I read Fred’s tribute to his father and I was instantly touched.  I decided immediately that I could blog about it, and reach out to other bloggers and ask that they also blog about it, but let’s be honest:  How many people actually read all the fly fishing blogs out there?  Not to detract from the many excellent blogs, but the Unaccomplished Angler has a limited readership. While I value the 6 of you to regularly read my blog and wouldn’t trade you for all the blog groupies in the world, I felt that Fred’s tribute to his father deserved a more traditional place of honor. So I fired off an email to Joe Healy, a contact I had recently established at Fly Rod & Reel, and explained my correspondence with Fred.  Joe was very receptive and it was decided that I would write a brief intro to Fred Blessing’s tribute and it would be featured on the website for Fly Rod & Reel. Furthermore Joe agreed to let me conduct a short Q&A interview with Fred to talk about his father and the creation of the woolly bugger.
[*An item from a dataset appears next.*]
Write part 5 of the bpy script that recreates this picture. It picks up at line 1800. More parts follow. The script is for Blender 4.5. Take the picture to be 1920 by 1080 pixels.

My role in all this was really nothing more than that of intermediary, but it was a real honor. Usually I like to eliminate the middle man, but in this case I’m glad to have had the opportunity to facilitate a union between a man wishing to honor his father, and the publishing editor of a national fly fishing magazine. And as that middle man I would like to offer a heartfelt thanks to Fred Blessing for reaching out to me with your story and for sharing so many nice memories of your father. Thank you to Joe Healy for your willingness to honor Russ’s legacy with some widespread coverage. And thank you to Russ Blessing for the woolly bugger: the value of your creation reaches far beyond my little series of books, but without the woolly bugger, there would be no Olive.

To read the Q&A with Fred Blessing and his tribute to his father on the website of Fly Rod & Reel, please click HERE.

A few days after all this transpired a package arrived in the mail from Fred Blessing. What a great surprise to receive a collection of Woolly Buggers tied by his late father. While I am sure Russ would prefer that I fish these, I’m not going to risk losing them. These are keepsakes.